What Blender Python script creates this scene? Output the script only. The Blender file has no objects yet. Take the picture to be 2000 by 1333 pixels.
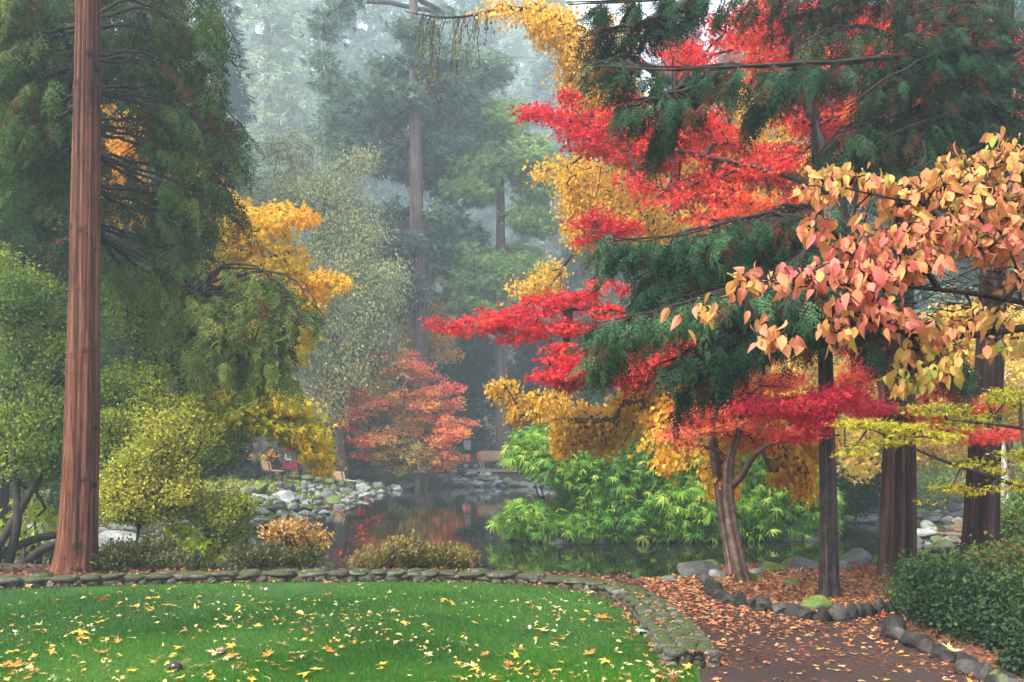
import bpy, math, random
import numpy as np
from mathutils import Matrix, Vector

sc = bpy.context.scene
COL = sc.collection
PI = math.pi
F = 2000.0; HY = 860.0; CZ = 1.7
WZ = -0.6                      # pond water level

def Wp(px, py, d):
    return np.array([(px - 1000.0) * d / F, d, CZ + (HY - py) * d / F])

# ------------------------------------------------------------------ noise
def sn(P, f, seed, k=7):
    r = np.random.RandomState(seed)
    K = r.normal(size=(k, 3)); K /= np.linalg.norm(K, axis=1)[:, None]
    K *= r.uniform(.6, 1.5, size=(k, 1))
    ph = r.uniform(0, 2 * PI, k)
    return np.sin(P @ K.T * f + ph).sum(1) / math.sqrt(k)

def norm(a):
    return a / np.maximum(np.linalg.norm(a, axis=-1, keepdims=True), 1e-9)

# ------------------------------------------------------------------ mesh buffer
class Buf:
    def __init__(s):
        s.V = []; s.I = []; s.S = []; s.A = []; s.n = 0
    def add(s, V, I, S, A=0.5):
        V = np.asarray(V, float).reshape(-1, 3); I = np.asarray(I, int).ravel(); S = np.asarray(S, int).ravel()
        s.V.append(V); s.I.append(I + s.n); s.S.append(S)
        s.A.append(np.broadcast_to(np.asarray(A, float), S.shape).copy()); s.n += len(V)
    def inst(s, tm, pos, X, N, S, A):
        tv, ti, ts = tm
        n = len(pos)
        if n == 0: return
        X = norm(X); Y = norm(np.cross(N, X)); Z = np.cross(X, Y)
        S = np.broadcast_to(S, (n,))
        V = pos[:, None, :] + S[:, None, None] * (tv[None, :, 0:1] * X[:, None, :] + tv[None, :, 1:2] * Y[:, None, :] + tv[None, :, 2:3] * Z[:, None, :])
        I = (ti[None, :] + (np.arange(n) * len(tv))[:, None])
        s.add(V.reshape(-1, 3), I.ravel(), np.tile(ts, n), np.repeat(A, len(ts)))
    def box(s, c, size, R=None, A=.5):
        c = np.array(c, float); h = np.array(size, float) / 2
        v = np.array([[x, y, z] for x in (-1, 1) for y in (-1, 1) for z in (-1, 1)]) * h
        if R is not None: v = v @ np.array(R).T
        s.add(v + c, [0,1,3,2, 4,6,7,5, 0,4,5,1, 2,3,7,6, 0,2,6,4, 1,5,7,3], [4]*6, A)
    def tube(s, P, R, sides=8, A=.5, cap=True):
        P = np.asarray(P, float); R = np.broadcast_to(R, (len(P),))
        T = norm(np.gradient(P, axis=0))
        up = np.array([0, 0, 1.0]) if abs(T[0, 2]) < .9 else np.array([1.0, 0, 0])
        U = norm(np.cross(T, up)); Vv = np.cross(T, U)
        th = np.linspace(0, 2 * PI, sides, endpoint=False)
        V = P[:, None] + R[:, None, None] * (np.cos(th)[None, :, None] * U[:, None] + np.sin(th)[None, :, None] * Vv[:, None])
        I, S = gridfaces(len(P), sides, True)
        V = V.reshape(-1, 3)
        if cap:
            I = list(I) + list(range(sides))[::-1] + [(len(P) - 1) * sides + i for i in range(sides)]
            S = list(S) + [sides, sides]
        s.add(V, I, S, A)
    def segs(s, A_, B_, ra, rb, sides=5, att=.5):
        A_ = np.asarray(A_); B_ = np.asarray(B_)
        if len(A_) == 0: return
        T = norm(B_ - A_)
        up = np.where(np.abs(T[:, 2:3]) < .9, np.array([[0, 0, 1.0]]), np.array([[1.0, 0, 0]]))
        U = norm(np.cross(T, up)); Vv = np.cross(T, U)
        th = np.linspace(0, 2 * PI, sides, endpoint=False)
        ring = np.cos(th)[None, :, None] * U[:, None] + np.sin(th)[None, :, None] * Vv[:, None]
        V = np.concatenate([A_[:, None] + ra[:, None, None] * ring, B_[:, None] + rb[:, None, None] * ring], 1)
        I, S = gridfaces(2, sides, True)
        n = len(A_)
        s.add(V.reshape(-1, 3), (np.asarray(I)[None] + (np.arange(n) * 2 * sides)[:, None]).ravel(), np.tile(S, n), att)
    def mesh(s, name, mat, smooth=False):
        me = bpy.data.meshes.new(name)
        V = np.concatenate(s.V); I = np.concatenate(s.I); S = np.concatenate(s.S); A = np.concatenate(s.A)
        me.vertices.add(len(V)); me.vertices.foreach_set('co', V.astype(np.float32).ravel())
        me.loops.add(len(I)); me.loops.foreach_set('vertex_index', I.astype(np.int32))
        me.polygons.add(len(S))
        st = np.concatenate([[0], np.cumsum(S)[:-1]]).astype(np.int32)
        me.polygons.foreach_set('loop_start', st)
        try: me.polygons.foreach_set('loop_total', S.astype(np.int32))
        except Exception: pass
        at = me.attributes.new('v', 'FLOAT', 'FACE'); at.data.foreach_set('value', A.astype(np.float32))
        me.polygons.foreach_set('use_smooth', np.full(len(S), smooth))
        me.materials.append(mat)
        me.update(calc_edges=True)
        return me
    def build(s, name, mat, parent=None, smooth=False, loc=None):
        """vertices are in world space; the object origin goes to the parent's place (or loc)"""
        o0 = np.array(parent.location if parent is not None else (loc if loc is not None else (0, 0, 0)))
        for v in s.V: v -= o0
        me = s.mesh(name, mat, smooth)
        o = bpy.data.objects.new(name, me); COL.objects.link(o)
        if parent is not None: o.parent = parent
        elif loc is not None: o.location = loc
        return o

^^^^

## Stated goal
Restate the material word for word from its first line through the line containing "return np.array([(px - 1000.0)", both included; the pictures do not belong in it.

## Result of this task
What Blender Python script creates this scene? Output the script only. The Blender file has no objects yet. Take the picture to be 2000 by 1333 pixels.
import bpy, math, random
import numpy as np
from mathutils import Matrix, Vector

sc = bpy.context.scene
COL = sc.collection
PI = math.pi
F = 2000.0; HY = 860.0; CZ = 1.7
WZ = -0.6                      # pond water level

def Wp(px, py, d):
    return np.array([(px - 1000.0) * d / F, d, CZ + (HY - py) * d / F])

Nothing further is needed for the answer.